• _Task prompt_: Using the entries shown below, output the line containing "Recreate this scene", the line containing "COL = sc.collection", and every line between them, exactly. Pictures are omitted.

• _Entries with scene source code_:
— Start —
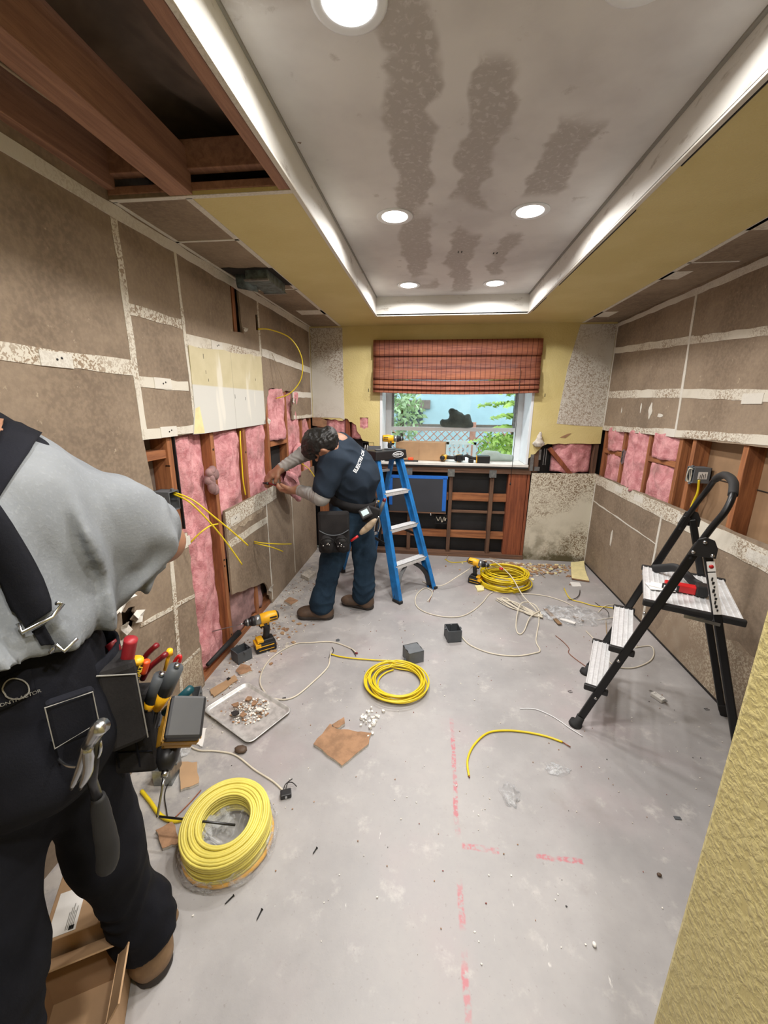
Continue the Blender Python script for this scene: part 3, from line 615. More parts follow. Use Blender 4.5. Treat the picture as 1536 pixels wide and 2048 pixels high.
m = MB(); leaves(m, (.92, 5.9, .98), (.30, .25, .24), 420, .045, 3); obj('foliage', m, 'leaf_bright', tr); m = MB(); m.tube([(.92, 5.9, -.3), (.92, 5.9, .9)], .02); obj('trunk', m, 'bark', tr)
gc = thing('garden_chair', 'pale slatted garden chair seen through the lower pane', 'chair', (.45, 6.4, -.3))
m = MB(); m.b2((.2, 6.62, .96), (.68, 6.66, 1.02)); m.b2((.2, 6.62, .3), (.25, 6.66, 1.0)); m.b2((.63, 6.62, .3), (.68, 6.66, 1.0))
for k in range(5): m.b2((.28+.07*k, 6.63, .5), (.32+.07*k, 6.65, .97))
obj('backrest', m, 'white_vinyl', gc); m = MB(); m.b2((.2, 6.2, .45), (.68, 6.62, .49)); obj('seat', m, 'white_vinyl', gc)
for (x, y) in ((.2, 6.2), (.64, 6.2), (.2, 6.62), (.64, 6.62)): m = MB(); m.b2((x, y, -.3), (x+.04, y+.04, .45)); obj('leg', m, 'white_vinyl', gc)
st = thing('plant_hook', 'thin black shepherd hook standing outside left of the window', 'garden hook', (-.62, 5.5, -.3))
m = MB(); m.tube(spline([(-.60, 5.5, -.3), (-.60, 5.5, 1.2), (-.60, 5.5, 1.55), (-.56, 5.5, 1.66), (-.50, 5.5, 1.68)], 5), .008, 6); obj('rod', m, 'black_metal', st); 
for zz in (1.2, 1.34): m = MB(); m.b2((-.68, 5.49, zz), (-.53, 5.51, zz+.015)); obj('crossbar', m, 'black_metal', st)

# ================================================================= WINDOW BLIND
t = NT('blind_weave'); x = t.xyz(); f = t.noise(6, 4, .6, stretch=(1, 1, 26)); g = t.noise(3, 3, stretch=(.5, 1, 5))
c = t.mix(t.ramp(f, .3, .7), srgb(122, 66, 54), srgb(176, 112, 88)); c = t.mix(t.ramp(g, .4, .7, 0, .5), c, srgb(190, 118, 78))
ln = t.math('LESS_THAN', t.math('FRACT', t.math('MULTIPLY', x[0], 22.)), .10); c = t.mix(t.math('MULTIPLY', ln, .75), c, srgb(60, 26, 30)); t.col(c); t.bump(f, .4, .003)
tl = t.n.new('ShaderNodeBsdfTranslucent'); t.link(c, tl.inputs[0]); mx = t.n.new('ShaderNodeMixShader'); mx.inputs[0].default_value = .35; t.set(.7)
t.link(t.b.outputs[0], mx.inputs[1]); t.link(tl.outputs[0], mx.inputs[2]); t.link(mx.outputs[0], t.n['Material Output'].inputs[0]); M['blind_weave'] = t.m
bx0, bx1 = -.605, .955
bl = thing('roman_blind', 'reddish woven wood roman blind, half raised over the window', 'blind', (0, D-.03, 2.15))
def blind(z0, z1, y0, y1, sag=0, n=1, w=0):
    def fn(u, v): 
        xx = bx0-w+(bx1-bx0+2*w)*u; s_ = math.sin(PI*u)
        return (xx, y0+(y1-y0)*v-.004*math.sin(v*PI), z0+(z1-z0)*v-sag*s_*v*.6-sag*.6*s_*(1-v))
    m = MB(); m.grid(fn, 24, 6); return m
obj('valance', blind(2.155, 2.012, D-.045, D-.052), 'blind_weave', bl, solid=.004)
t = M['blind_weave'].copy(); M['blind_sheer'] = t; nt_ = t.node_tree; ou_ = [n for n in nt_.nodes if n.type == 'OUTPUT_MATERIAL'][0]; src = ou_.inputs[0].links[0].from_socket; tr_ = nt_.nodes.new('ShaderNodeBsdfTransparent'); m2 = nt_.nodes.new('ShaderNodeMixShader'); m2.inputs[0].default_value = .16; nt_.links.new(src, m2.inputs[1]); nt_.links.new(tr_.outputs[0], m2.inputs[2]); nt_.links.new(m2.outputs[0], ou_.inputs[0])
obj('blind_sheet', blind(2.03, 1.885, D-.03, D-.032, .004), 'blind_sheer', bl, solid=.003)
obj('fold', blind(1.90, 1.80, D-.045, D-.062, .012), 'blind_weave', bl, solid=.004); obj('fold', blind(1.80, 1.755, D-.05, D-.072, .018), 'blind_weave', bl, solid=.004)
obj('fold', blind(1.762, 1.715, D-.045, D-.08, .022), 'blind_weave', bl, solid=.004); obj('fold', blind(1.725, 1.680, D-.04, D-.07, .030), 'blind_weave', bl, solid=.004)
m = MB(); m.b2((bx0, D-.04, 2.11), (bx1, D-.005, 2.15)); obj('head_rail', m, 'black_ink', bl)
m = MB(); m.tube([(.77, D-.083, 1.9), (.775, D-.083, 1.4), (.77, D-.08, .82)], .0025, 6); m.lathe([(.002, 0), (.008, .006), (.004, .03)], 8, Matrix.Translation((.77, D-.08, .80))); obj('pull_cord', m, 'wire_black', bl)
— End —
— Start —
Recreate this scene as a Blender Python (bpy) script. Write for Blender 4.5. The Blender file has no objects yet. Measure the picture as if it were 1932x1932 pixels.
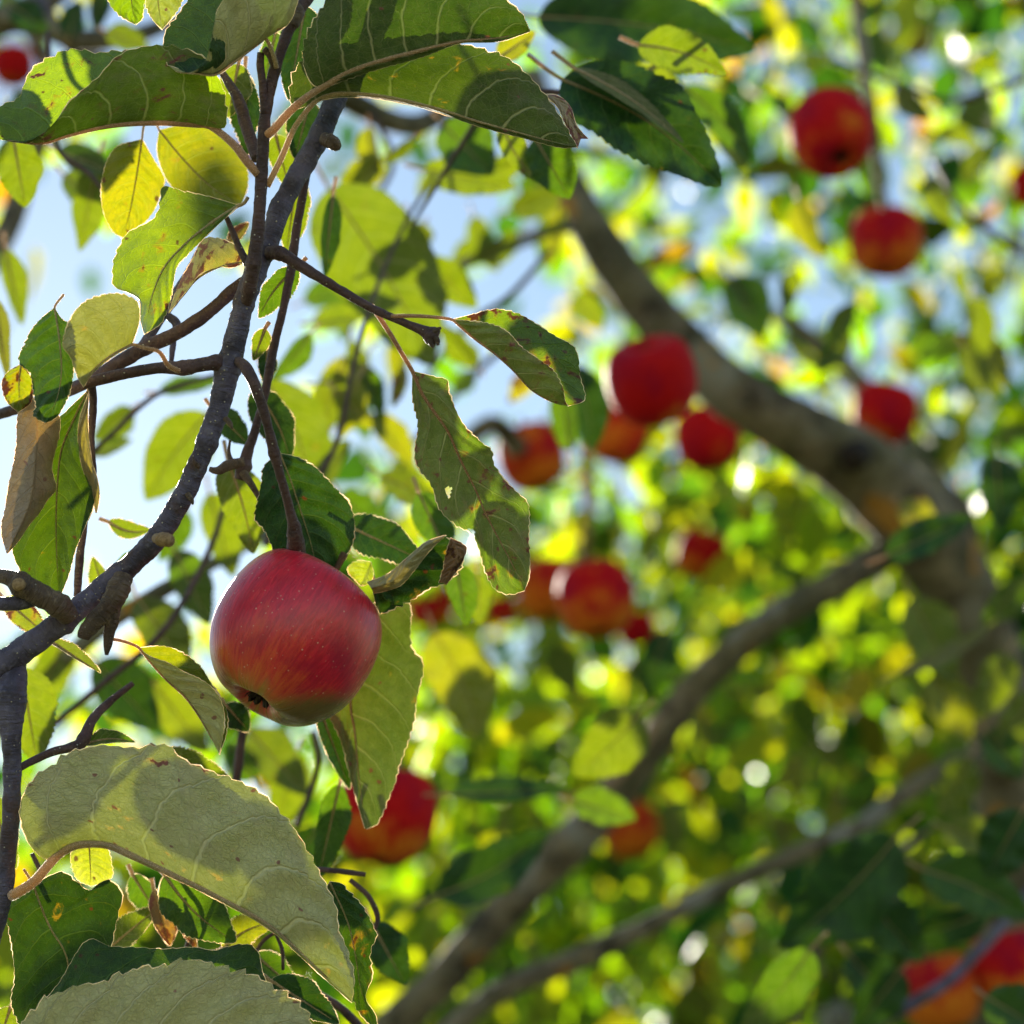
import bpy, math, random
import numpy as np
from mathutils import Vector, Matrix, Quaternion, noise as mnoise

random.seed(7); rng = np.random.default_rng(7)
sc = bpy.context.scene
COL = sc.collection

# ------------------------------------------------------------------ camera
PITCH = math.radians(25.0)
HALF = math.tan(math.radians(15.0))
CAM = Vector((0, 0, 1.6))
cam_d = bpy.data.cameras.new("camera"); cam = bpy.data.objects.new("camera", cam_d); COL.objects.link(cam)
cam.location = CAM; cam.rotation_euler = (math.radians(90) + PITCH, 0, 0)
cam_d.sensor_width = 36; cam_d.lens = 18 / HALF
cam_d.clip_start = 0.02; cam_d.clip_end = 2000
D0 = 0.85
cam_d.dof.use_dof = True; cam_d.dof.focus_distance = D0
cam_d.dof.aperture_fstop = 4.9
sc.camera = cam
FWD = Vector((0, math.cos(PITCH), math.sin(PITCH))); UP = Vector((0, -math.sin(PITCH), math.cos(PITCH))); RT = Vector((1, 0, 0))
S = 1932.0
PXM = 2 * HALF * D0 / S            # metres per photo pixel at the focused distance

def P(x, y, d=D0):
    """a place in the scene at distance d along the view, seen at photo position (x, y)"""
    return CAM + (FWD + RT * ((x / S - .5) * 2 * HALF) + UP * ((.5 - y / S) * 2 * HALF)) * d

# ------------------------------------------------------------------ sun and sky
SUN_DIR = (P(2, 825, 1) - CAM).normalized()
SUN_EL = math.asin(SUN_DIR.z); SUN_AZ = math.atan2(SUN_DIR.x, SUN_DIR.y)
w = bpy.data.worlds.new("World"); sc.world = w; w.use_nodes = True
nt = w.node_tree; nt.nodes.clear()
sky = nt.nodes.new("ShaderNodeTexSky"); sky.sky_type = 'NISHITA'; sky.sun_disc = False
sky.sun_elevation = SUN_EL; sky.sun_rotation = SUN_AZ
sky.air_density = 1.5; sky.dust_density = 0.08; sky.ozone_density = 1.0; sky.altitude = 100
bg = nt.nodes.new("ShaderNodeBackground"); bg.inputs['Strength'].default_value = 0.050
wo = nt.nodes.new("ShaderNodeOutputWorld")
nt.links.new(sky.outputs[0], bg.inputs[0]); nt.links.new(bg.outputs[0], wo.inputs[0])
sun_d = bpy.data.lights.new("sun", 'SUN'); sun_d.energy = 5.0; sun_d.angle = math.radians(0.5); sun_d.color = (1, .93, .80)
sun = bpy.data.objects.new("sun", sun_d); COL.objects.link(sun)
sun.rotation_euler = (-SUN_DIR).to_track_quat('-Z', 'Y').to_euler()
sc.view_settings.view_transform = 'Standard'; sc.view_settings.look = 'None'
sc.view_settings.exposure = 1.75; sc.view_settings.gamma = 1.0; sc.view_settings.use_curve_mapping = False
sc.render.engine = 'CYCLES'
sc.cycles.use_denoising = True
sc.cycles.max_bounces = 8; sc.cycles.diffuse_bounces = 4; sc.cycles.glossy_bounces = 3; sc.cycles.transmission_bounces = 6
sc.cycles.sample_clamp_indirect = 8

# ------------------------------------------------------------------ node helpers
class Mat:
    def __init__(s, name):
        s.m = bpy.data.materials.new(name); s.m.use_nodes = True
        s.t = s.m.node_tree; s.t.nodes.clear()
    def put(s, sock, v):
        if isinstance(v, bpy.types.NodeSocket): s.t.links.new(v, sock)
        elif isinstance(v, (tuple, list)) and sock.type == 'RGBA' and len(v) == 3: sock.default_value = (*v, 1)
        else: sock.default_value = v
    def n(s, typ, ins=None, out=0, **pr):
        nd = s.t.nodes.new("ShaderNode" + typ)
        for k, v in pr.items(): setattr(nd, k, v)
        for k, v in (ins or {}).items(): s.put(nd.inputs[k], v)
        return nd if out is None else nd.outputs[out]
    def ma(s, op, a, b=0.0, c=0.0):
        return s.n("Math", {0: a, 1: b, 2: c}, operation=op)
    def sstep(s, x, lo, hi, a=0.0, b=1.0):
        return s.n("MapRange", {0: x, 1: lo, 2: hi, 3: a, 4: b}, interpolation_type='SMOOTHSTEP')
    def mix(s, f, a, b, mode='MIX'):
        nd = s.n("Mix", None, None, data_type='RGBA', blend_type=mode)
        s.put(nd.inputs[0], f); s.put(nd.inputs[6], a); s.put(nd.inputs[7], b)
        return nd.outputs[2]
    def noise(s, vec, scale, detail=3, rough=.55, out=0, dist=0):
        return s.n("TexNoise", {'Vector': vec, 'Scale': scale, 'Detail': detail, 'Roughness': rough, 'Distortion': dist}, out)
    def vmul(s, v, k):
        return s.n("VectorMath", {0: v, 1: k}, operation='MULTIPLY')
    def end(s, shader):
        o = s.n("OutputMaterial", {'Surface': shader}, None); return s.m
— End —
• _The solution_:
Recreate this scene as a Blender Python (bpy) script. Write for Blender 4.5. The Blender file has no objects yet. Measure the picture as if it were 1932x1932 pixels.
import bpy, math, random
import numpy as np
from mathutils import Vector, Matrix, Quaternion, noise as mnoise

random.seed(7); rng = np.random.default_rng(7)
sc = bpy.context.scene
COL = sc.collection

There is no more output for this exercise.